The buckling-resistant braces have other advantages, as well. They allow the structural frame to be built using less steel overall, but more important, their increased compressive strength simplifies the design of member connections and lowers the foundation’s strength requirements, says Atila Zekioglu, a principal at Arup’s Los Angeles office and the structural engineer on the SBVC project. Although the design team also considered using concrete shear walls for lateral stability, the weight and thickness necessitated by the fault’s location made them infeasible both aesthetically and technically.

The buildings are strong enough to withstand earthquake forces twice the force of gravity in the lateral direction. To put that in perspective, the buildings would be structurally sound if they were turned on their sides and acted structurally as cantilevers, Zekioglu says.

Planning for future growth

Arup’s Los Angeles office has been consulting with SBVC on seismic and geotechnical issues for more than 10 years, and the architects tapped the firm’s expertise not only for engineering the new buildings, but also for finessing tricky siting and planning issues.
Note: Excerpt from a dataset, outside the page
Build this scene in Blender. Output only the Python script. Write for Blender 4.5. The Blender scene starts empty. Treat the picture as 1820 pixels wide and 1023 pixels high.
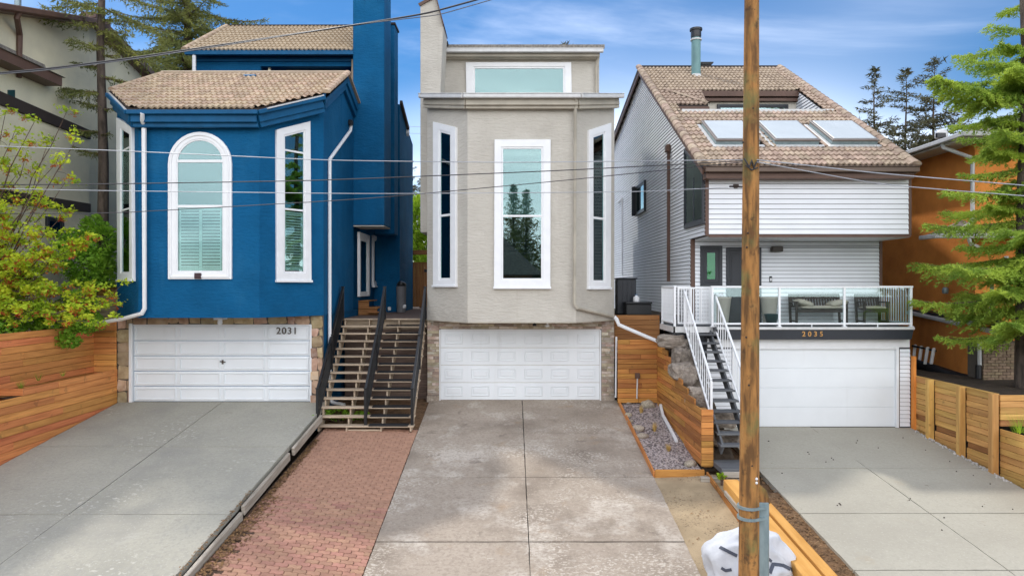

As per state code, SBVC had to establish a no-build zone within 50 feet of the fault trace on each side; as a result, seven existing structures were razed. At a design charrette early in the project, Zekioglu explained to the design team that the strongest forces during an earthquake run either parallel or perpendicular to the San Jacinto fault line. He recommended that the master plan require new buildings to be aligned in these directions (rather than the existing campus grid) to reduce torsional forces on the buildings in the event of an earthquake. This decision also uses open land efficiently around the swath of the no-build zone, which is at least 150 feet wide in some areas of campus.

A changing field

The rebuilding effort at SBVC may serve as a template for the design of future buildings in seismically vulnerable regions. The three new structures are the first approved by California’s Division of the State Architect (DSA) that use buckling-resistant braces, and perhaps more critically, the first to employ performance-based seismic design rather than relying on prescriptive building codes. The codes can be troublesome because they don’t always accurately reflect what’s going on at a particular site. “At SBVC’s campus, the general seismic hazard code underestimates the severity of possible seismic activity at the campus by 100 percent,” Zekioglu says. Arup’s design experience with the new braces, which began several years ago when they used them in projects at U.C. Davis and U.C. Berkeley [record, October 2002, page 185], helped convince state officials that they’re a proven method. “Advocating any unique system requires intense investigation and collaboration,” he says, “but DSA is breaking new ground here. We’d be happy to see other projects follow suit.”